Her Scholastic editorial background gives her genuine expertise in MG, and she seeks it across action-adventure, horror, mystery, fantasy, and contemporary. She is especially interested in high-concept MG with diverse leads. MG horror is a standout interest given her broader horror priority.
She has affection for coming-of-age and ensemble slice-of-life stories with strong emotional grounding—think the social texture of late-90s/2000s TV and film. She is interested in stories set during college or in the non-college post-high-school years, a setting she calls out specifically. Character-driven multiple-POV narratives fit naturally here.
She wants historical fiction set in the Regency, Edwardian, or Victorian eras; the post-WWII period; or the 1980s through 2000s—but only when BIPOC and/or queer characters are centered. She does not want WWII-era historical fiction, antebellum or plantation settings, or standard Eurocentric period drama. The historical backdrop must serve underrepresented stories.
She actively seeks adult erotic fiction, with a stated focus on stories featuring BIPOC and/or LGBTQIA+ characters in kink spaces. This is a category she names explicitly, which is uncommon among agents—writers with manuscripts in this space should not hesitate to query if/when she reopens.
Across all categories, she is drawn to high-concept premises and inventive structure—particularly mixed-media and epistolary formats that evoke a found-footage sensibility. This is a craft-level interest that cuts across genres: a horror novel, a thriller, or a coming-of-age story all become more attractive to her if the format itself is doing work.

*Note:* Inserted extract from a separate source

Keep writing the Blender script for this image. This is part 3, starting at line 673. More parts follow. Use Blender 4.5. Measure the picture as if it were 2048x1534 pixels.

Romero names Honduran authors as a specific priority and extends this to all Latine/x writers from Central America and the Caribbean, explicitly including Afro-Latine and Indigenous Latine storytellers. This is a personal and cultural mission, not a market calculation. Stories by these writers in any of her preferred genres rise to the top of her list. She also welcomes Jewish stories, particularly when intersectional with BIPOC and/or queer identities.
Not the right fit
On Shelly's list
Taste fingerprint
How to query Shelly
She is currently closed to queries as of March 2026—check the Azantian Literary Agency submissions page directly before sending anything, and note any reopening date or window she posts.
Horror, grounded fantasy, and high-concept thrillers with BIPOC and/or LGBTQIA+ leads are her strongest lanes; lead with genre and the identity specificity of your story in your query letter.
Her 'do not send' list is detailed and politically explicit—review it carefully. Comping your work to cop procedurals, clean-teen sensibilities, or any of the authors she names as unwanted comparisons will likely result in an immediate pass.
If your manuscript uses a mixed-media or epistolary structure that creates a found-footage feel, say so clearly and early—this is a specific craft interest she has signaled repeatedly.
Writers who are Honduran, Central American, Caribbean, Afro-Latine, or Indigenous Latine should note that Romero has made these communities an explicit priority, not just a welcome addition—lean into that cultural specificity in your query.
Word count matters: she will not consider manuscripts over 100,000 words. Confirm your count before querying.
She is drawn to character-driven, multiple-POV structures—if your novel has this, mention it. If it has a strong ensemble, draw a comparison to her named touchstone films and TV shows rather than generic comp titles.
Her background is editorial, not just agenting—she responds to craft-level signals. Show you understand genre conventions while doing something unexpected with them.